4 thoughts on “Testing Transport Latency”

  1. >What is the physical interface type between server and storage? This should be one of SATA, SAS, Fibre Channel, Infiniband, Ethernet, or any other that you may have.

    Hi James,

    Unless you stipulate external, attached storage you are going to get a latency reading of the controller cache on the PCI controller card. I’ve quoted the above to draw attention to the fact that I know of no way to attach SATA or SAS as DAS without a cache-enabled controller. Can one even buy a controller that has no cache?
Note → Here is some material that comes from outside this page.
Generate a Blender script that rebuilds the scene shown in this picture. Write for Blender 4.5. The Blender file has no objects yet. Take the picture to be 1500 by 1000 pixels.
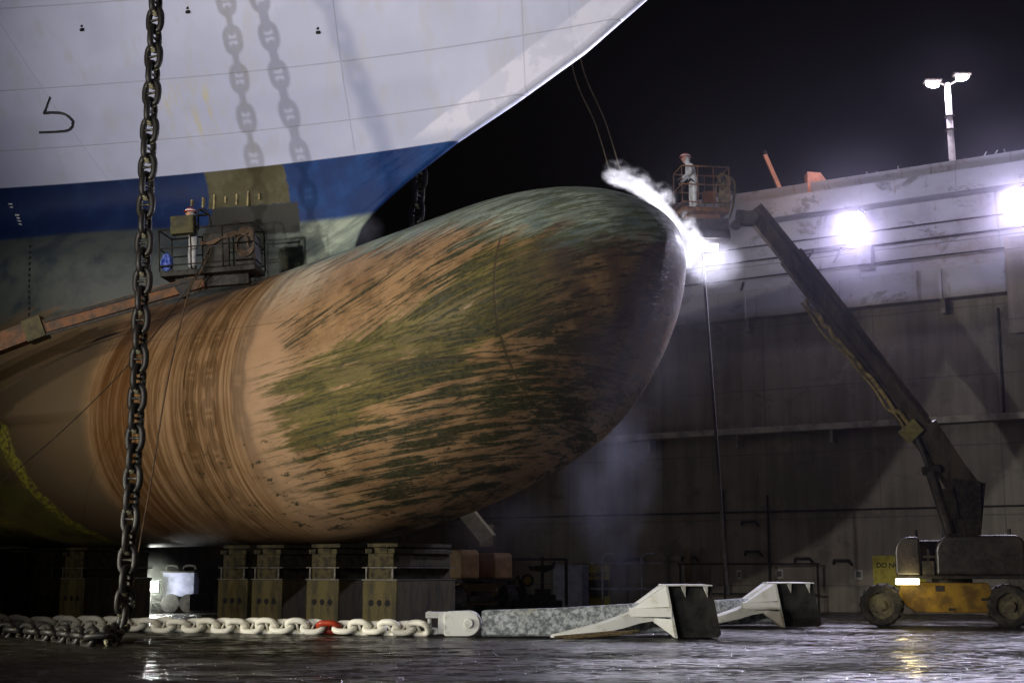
import bpy, bmesh, math, random
import numpy as np
from mathutils import Vector, Matrix
R = math.radians
sc = bpy.context.scene
C = sc.collection
# ------------------------------------------------------------------ camera
FPX, HC, TH = 2000.0, 1.64, math.atan(335 / 2000.0)
cam = bpy.data.cameras.new('camera'); co = bpy.data.objects.new('camera', cam); C.objects.link(co)
co.location = (0, 0, HC); co.rotation_euler = (R(90) + TH, 0, 0)
cam.sensor_width = 36; cam.lens = 36 * FPX / 1500; cam.clip_end = 600; cam.clip_start = .1
sc.camera = co
def ray(px, py):
    a = (px - 750) / FPX; b = (500 - py) / FPX
    return Vector((a, math.cos(TH) - b * math.sin(TH), math.sin(TH) + b * math.cos(TH)))
def U(px, py, Y):                      # where a measured point of the place stands, given its distance
    r = ray(px, py); return Vector((0, 0, HC)) + r * (Y / r.y)
def G(px, py, z=0.0):                  # the same on a level plane
    r = ray(px, py); return Vector((0, 0, HC)) + r * ((z - HC) / r.z)
# ------------------------------------------------------------------ night sky
w = bpy.data.worlds.new('World'); sc.world = w; w.use_nodes = True
wn = w.node_tree.nodes; wl = w.node_tree.links
bgn = wn['Background']
skyt = wn.new('ShaderNodeTexSky'); skyt.sky_type = 'NISHITA'; skyt.sun_disc = False
skyt.sun_elevation = R(-14); skyt.sun_rotation = R(200)
mixw = wn.new('ShaderNodeMixRGB'); mixw.blend_type = 'ADD'; mixw.inputs[0].default_value = 1
wl.new(skyt.outputs[0], mixw.inputs[1]); mixw.inputs[2].default_value = (.10, .075, .06, 1)
wl.new(mixw.outputs[0], bgn.inputs[0]); bgn.inputs[1].default_value = .012
# ------------------------------------------------------------------ exposure
sc.view_settings.view_transform = 'Standard'; sc.view_settings.look = 'None'
sc.view_settings.exposure = 0; sc.view_settings.gamma = 1
sc.render.engine = 'CYCLES'
sc.cycles.use_denoising = True
sc.cycles.max_bounces = 6; sc.cycles.volume_bounces = 1
sc.cycles.volume_step_rate = 1.0
sc.cycles.sample_clamp_indirect = 4
# ------------------------------------------------------------------ floodlights of the yard (out of frame on the left), then one added fill
def spot(name, loc, tgt, power, col, ang=40, blend=.4, size=.25):
    l = bpy.data.lights.new(name, 'SPOT'); l.energy = power; l.color = col; l.spot_size = R(ang); l.spot_blend = blend
    l.shadow_soft_size = size
    o = bpy.data.objects.new(name, l); C.objects.link(o); o.location = loc
    o.rotation_euler = (Vector(tgt) - Vector(loc)).to_track_quat('-Z', 'Y').to_euler(); return o
def point(name, loc, power, col, size=.12):
    l = bpy.data.lights.new(name, 'POINT'); l.energy = power; l.color = col; l.shadow_soft_size = size
    o = bpy.data.objects.new(name, l); C.objects.link(o); o.location = loc; return o
WHITE = (.93, .93, 1); WARM = (1, .86, .62)
spot('yard_and_fill_flood', (-16.5, 3, 7.0), (-1.5, 38, 14), 19000, (.95, .92, .94), 60, 1, .30)
spot('yard_and_fill_flood', (-24, 5, 7.0), (.5, 38, 13.5), 20000, (1, .95, .88), 56, 1, .30)
spot('yard_and_fill_flood', (-32, 14, 10), (.5, 37, 10.5), 17500, (1, .86, .66), 52, 1, .8)
spot('yard_and_fill_flood', (-27, 27, 3.0), (2, 33.4, -2.2), 19000, (1, .95, .80), 40, .9, .3)
spot('yard_and_fill_flood', (-27, 30, 2.6), (-14.5, 45, .5), 1500, (1, .88, .62), 30, .9, .2)  # fill spot added to brighten the far left keel blocks
# ------------------------------------------------------------------ node helpers
class X:
    """tiny wrapper so that procedural masks can be written as expressions"""
    def __init__(s, nt, v): s.nt = nt; s.v = v
    def _op(s, op, *a, clamp=False):
        n = s.nt.nodes.new('ShaderNodeMath'); n.operation = op; n.use_clamp = clamp
        for i, q in enumerate((s,) + a):
            q = q.v if isinstance(q, X) else q
            if isinstance(q, (int, float)): n.inputs[i].default_value = q
            else: s.nt.links.new(q, n.inputs[i])
        return X(s.nt, n.outputs[0])
    def __add__(s, o): return s._op('ADD', o)
    def __sub__(s, o): return s._op('SUBTRACT', o)
    def __mul__(s, o): return s._op('MULTIPLY', o)
    def __truediv__(s, o): return s._op('DIVIDE', o)
    def __radd__(s, o): return s._op('ADD', o)
    def __rmul__(s, o): return s._op('MULTIPLY', o)
    def __rsub__(s, o): return (s * -1) + o
    def mx(s, o): return s._op('MAXIMUM', o)
    def mn(s, o): return s._op('MINIMUM', o)
    def ab(s): return s._op('ABSOLUTE')
    def pw(s, o): return s._op('POWER', o)
    def gt(s, o): return s._op('GREATER_THAN', o)
    def step(s, a, b):                 # smoothstep a..b
        n = s.nt.nodes.new('ShaderNodeMapRange'); n.interpolation_type = 'SMOOTHSTEP'
        s.nt.links.new(s.v, n.inputs[0]); n.inputs[1].default_value = a; n.inputs[2].default_value = b
        if b < a:
            n.inputs[1].default_value = b; n.inputs[2].default_value = a; n.inputs[3].default_value = 1; n.inputs[4].default_value = 0
        return X(s.nt, n.outputs[0])
class Mat:
    def __init__(s, name, rough=.6, metal=0, spec=.5):
        s.m = bpy.data.materials.new(name); s.m.use_nodes = True; s.nt = s.m.node_tree
        s.b = s.nt.nodes['Principled BSDF']; s.b.inputs['Roughness'].default_value = rough
        s.b.inputs['Metallic'].default_value = metal; s.b.inputs['Specular IOR Level'].default_value = spec
        s.tc = s.nt.nodes.new('ShaderNodeTexCoord')
    def obj(s):
        n = s.nt.nodes.new('ShaderNodeSeparateXYZ'); s.nt.links.new(s.tc.outputs['Object'], n.inputs[0])
        return [X(s.nt, q) for q in n.outputs]
    def uv(s):
        n = s.nt.nodes.new('ShaderNodeSeparateXYZ'); s.nt.links.new(s.tc.outputs['UV'], n.inputs[0])
        return [X(s.nt, n.outputs[0]), X(s.nt, n.outputs[1])]
    def noise(s, vec='Object', scale=(1, 1, 1), k=1, detail=4, rough=.55, off=(0, 0, 0), dist=0):
        mp = s.nt.nodes.new('ShaderNodeMapping'); mp.inputs['Scale'].default_value = scale; mp.inputs['Location'].default_value = off
        s.nt.links.new(s.tc.outputs[vec] if isinstance(vec, str) else vec, mp.inputs[0])
        n = s.nt.nodes.new('ShaderNodeTexNoise'); n.inputs['Scale'].default_value = k
        n.inputs['Detail'].default_value = detail; n.inputs['Roughness'].default_value = rough; n.inputs['Distortion'].default_value = dist
        s.nt.links.new(mp.outputs[0], n.inputs[0]); return X(s.nt, n.outputs[0])
    def mix(s, a, b, f):
        n = s.nt.nodes.new('ShaderNodeMixRGB')
        for i, q in ((1, a), (2, b)):
            if isinstance(q, tuple): n.inputs[i].default_value = (*q[:3], 1)
            else: s.nt.links.new(q, n.inputs[i])
        if isinstance(f, X): s.nt.links.new(f.v, n.inputs[0])
        else: n.inputs[0].default_value = f
        return n.outputs[0]
    def col(s, c):
        if isinstance(c, tuple): s.b.inputs['Base Color'].default_value = (*c[:3], 1)
        else: s.nt.links.new(c, s.b.inputs['Base Color'])
        return s
    def rough(s, x): s.nt.links.new(x.v, s.b.inputs['Roughness']); return s
    def bump(s, x, strength=.3, dist=.02):
        n = s.nt.nodes.new('ShaderNodeBump'); n.inputs['Strength'].default_value = strength; n.inputs['Distance'].default_value = dist
        s.nt.links.new(x.v, n.inputs['Height']); s.nt.links.new(n.outputs[0], s.b.inputs['Normal']); return s
def worn(name, a, b, scale=3, rough=.6, metal=0, lo=.4, hi=.65, bump=.2, stretch=(1, 1, 1), detail=6, spec=.25):
    m = Mat(name, rough, metal, spec)
    n = m.noise('Object', stretch, scale, detail, .65)
    m.col(m.mix(a, b, n.step(lo, hi)))
    f = m.noise('Object', (1, 1, 1), scale * 7, 3)
    m.bump(n * .7 + f * .3, bump, .02)
    m.rough(f * .3 + (rough - .08))
    return m.m
def emit(name, col, k):
    m = bpy.data.materials.new(name); m.use_nodes = True
    b = m.node_tree.nodes['Principled BSDF']; b.inputs['Base Color'].default_value = (*col, 1)
    b.inputs['Emission Color'].default_value = (*col, 1); b.inputs['Emission Strength'].default_value = k; return m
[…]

    Also, I’d stipulate that this test be run on an otherwise *completely* idle system as there is plenty of opportunity for a time slice between the two gettimeofday() calls.

    1. Kevin,

      Both are good points.
      I might be interested in even getting some figures for controller cache hits, though. This is probably a best case scenario for hopping out onto the PCI bus to an external memory device, so it would be good to have as a baseline. Desktop and laptop machines almost certainly don’t have controller cache (unless I’m mistaken, I guess they could have a touch of write-through cache), and it would be good to capture the interface latency to SAS and SATA devices from those platforms.
      Excellent point on the idle system, though the 10,000 samples should let through some samples that don’t exhibit time smear, even on a system with some kind of load.


  2. I’d be inclined to recommend not hammering the I/O in such a tight loop… perhaps a poll(,,N) where N is random between 10 and 100 inserted into the loop. I think there would be more opportunity to get some samples of the routine stalls some controller suffer.

    I’d also initialize the array elems so there are no ZFOD hits in the loop….or…keep it simple 🙂

    1. Kevin,

      Thanks for the suggestions. However, I think the current simple approach is working well. There are indeed outliers, but these can be statistically discarded – I’m looking for the base latency overhead, without all the exceptions, at this stage.